● PROBLEM STATEMENT
Copy out exactly the lines from the first line of the material below through the line containing "1.25), rough=.45, carve=carve_gap)", and nothing beyond them.

● DATA EXTRACT

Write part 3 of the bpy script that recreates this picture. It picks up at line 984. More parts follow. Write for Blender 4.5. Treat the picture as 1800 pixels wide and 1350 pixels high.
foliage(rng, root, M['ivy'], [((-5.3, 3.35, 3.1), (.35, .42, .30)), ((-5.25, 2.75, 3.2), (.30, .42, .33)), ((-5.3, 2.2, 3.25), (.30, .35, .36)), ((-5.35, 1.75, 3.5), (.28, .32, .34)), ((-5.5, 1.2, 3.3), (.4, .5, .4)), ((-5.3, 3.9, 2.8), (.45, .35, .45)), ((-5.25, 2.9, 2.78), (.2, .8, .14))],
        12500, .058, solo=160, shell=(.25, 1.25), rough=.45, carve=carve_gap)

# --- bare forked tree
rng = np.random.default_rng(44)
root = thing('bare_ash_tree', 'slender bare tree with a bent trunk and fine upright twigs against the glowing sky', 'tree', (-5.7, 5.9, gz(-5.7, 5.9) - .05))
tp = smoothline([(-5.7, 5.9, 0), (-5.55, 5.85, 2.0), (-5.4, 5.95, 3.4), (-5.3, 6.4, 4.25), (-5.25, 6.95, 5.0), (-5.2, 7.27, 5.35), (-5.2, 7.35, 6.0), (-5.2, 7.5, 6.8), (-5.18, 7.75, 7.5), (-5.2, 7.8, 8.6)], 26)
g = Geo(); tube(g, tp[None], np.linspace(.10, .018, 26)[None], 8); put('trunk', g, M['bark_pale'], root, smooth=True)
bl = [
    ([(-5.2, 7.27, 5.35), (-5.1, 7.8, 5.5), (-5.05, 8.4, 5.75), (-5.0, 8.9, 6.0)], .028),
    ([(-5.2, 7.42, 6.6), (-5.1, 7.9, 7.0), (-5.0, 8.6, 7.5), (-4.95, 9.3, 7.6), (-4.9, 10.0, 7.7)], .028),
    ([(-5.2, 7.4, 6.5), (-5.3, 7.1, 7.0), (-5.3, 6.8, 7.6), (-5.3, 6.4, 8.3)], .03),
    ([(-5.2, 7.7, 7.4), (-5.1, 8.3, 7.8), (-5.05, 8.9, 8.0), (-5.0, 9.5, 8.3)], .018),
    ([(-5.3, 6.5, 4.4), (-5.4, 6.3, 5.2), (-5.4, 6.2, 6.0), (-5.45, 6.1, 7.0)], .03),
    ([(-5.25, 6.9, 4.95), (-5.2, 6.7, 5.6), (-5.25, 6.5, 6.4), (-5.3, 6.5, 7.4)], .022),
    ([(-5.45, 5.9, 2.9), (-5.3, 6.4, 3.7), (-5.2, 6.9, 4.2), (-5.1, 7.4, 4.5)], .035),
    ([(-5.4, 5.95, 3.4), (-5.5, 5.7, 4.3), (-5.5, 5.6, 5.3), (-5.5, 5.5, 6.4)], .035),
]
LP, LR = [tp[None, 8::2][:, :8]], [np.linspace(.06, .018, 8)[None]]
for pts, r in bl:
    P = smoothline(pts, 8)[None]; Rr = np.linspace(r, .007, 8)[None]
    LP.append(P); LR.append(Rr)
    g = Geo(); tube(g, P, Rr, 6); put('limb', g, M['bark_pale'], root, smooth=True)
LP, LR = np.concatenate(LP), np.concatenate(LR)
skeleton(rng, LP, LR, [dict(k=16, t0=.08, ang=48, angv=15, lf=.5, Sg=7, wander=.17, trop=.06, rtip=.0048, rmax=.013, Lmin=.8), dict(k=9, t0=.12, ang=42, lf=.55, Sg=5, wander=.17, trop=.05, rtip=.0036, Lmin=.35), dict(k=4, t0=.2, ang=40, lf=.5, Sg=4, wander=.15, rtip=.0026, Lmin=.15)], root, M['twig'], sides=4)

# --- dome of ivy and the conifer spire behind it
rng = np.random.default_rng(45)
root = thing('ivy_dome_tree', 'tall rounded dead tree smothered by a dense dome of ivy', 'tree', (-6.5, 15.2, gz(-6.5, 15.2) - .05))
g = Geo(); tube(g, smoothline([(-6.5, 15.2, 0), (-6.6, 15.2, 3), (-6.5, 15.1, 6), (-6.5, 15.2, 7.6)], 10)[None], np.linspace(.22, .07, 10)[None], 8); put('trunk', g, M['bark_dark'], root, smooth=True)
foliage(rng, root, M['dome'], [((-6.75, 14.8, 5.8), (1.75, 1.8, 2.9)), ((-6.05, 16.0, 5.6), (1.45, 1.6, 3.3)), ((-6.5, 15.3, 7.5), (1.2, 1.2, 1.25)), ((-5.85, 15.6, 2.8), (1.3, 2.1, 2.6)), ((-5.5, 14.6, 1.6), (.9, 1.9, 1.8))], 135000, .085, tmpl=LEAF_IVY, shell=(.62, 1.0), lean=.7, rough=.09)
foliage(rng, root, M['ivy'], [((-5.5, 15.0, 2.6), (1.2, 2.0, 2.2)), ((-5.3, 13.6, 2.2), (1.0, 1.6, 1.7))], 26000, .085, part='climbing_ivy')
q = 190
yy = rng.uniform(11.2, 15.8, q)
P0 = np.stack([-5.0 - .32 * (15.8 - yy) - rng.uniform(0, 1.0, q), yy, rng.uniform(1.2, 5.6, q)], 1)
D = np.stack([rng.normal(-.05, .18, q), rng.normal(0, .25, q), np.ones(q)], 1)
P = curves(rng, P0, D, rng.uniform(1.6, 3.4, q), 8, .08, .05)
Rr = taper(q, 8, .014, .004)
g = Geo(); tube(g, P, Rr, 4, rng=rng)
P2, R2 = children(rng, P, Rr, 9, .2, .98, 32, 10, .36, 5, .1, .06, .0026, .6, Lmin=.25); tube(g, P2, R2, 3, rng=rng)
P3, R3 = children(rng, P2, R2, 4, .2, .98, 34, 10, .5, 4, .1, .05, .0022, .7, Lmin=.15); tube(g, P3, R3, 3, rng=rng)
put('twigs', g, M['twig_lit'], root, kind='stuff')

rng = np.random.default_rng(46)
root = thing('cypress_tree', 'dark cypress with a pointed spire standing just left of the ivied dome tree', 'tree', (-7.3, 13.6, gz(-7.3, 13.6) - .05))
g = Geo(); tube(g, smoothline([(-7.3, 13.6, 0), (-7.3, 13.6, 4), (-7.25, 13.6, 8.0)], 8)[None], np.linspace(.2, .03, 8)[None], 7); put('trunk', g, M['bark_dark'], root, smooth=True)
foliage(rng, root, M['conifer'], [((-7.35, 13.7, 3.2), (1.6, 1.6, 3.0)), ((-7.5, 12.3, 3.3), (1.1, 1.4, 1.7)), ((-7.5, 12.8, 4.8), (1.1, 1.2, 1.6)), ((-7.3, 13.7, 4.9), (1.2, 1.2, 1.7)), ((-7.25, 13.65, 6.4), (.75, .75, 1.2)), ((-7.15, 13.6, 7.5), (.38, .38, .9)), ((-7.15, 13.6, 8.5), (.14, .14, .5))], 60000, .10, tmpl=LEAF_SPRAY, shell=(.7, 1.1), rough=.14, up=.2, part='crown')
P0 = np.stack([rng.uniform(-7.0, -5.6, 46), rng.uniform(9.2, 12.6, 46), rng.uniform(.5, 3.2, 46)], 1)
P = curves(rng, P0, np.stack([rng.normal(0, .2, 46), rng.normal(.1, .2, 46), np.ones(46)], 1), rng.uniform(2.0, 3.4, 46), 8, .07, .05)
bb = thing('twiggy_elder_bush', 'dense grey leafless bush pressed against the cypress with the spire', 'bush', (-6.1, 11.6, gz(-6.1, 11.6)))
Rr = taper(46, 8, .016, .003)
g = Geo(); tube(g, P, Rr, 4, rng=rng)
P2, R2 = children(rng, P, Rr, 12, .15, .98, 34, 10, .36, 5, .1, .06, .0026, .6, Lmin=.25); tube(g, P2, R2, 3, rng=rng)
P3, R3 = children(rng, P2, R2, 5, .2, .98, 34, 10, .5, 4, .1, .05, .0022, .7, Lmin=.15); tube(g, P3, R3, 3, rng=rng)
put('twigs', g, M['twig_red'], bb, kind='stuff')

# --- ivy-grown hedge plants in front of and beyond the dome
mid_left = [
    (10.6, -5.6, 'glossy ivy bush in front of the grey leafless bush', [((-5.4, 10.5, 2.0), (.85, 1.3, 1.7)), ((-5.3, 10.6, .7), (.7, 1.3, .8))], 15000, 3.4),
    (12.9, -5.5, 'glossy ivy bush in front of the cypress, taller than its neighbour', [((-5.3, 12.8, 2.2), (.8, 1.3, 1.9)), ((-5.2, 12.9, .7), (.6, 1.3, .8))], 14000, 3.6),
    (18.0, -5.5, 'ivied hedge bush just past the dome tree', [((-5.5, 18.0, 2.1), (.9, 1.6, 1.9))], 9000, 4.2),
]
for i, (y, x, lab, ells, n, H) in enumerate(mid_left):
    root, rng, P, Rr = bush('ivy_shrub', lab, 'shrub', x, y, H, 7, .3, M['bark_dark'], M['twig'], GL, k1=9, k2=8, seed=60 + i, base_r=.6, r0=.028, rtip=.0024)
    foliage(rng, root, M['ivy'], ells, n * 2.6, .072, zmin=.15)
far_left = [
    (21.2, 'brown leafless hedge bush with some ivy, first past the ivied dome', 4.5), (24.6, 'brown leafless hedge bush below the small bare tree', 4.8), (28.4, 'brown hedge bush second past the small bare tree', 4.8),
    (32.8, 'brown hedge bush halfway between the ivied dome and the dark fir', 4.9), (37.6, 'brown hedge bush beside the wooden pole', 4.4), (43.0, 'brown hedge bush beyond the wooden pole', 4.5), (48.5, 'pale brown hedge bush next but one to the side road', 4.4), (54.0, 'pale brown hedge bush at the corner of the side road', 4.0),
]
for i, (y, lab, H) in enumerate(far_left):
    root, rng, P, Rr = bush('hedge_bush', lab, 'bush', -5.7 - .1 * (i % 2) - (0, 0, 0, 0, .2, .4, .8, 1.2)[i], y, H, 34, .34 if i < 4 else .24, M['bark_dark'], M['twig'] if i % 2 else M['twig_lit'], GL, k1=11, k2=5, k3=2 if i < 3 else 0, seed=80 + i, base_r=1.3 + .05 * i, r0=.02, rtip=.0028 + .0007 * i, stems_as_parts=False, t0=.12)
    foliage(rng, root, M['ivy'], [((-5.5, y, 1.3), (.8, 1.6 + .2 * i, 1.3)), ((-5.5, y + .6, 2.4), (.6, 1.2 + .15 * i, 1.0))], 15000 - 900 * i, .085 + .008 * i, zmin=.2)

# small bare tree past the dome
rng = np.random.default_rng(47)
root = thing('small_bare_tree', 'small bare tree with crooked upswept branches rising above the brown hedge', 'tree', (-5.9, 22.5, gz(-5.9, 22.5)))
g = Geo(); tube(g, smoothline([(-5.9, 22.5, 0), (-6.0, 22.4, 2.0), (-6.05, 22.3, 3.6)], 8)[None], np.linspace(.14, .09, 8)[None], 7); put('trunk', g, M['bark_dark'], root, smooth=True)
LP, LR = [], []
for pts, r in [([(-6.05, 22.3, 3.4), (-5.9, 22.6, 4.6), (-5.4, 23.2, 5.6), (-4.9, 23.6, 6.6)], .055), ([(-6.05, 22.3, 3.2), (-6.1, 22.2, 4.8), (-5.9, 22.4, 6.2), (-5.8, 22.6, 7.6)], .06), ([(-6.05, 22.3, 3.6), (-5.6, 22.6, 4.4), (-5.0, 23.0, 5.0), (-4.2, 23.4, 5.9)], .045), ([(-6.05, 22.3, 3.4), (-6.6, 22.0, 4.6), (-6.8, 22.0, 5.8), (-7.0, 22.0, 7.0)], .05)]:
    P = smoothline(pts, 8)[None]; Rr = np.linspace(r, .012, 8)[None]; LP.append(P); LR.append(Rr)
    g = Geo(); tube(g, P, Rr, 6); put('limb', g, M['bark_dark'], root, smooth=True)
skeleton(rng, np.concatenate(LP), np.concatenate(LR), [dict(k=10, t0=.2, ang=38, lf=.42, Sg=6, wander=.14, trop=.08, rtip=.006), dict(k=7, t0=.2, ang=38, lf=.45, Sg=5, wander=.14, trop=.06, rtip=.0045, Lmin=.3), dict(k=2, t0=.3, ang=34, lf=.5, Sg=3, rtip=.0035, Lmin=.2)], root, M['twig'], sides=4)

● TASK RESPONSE
Write part 3 of the bpy script that recreates this picture. It picks up at line 984. More parts follow. Write for Blender 4.5. Treat the picture as 1800 pixels wide and 1350 pixels high.
foliage(rng, root, M['ivy'], [((-5.3, 3.35, 3.1), (.35, .42, .30)), ((-5.25, 2.75, 3.2), (.30, .42, .33)), ((-5.3, 2.2, 3.25), (.30, .35, .36)), ((-5.35, 1.75, 3.5), (.28, .32, .34)), ((-5.5, 1.2, 3.3), (.4, .5, .4)), ((-5.3, 3.9, 2.8), (.45, .35, .45)), ((-5.25, 2.9, 2.78), (.2, .8, .14))],
        12500, .058, solo=160, shell=(.25, 1.25), rough=.45, carve=carve_gap)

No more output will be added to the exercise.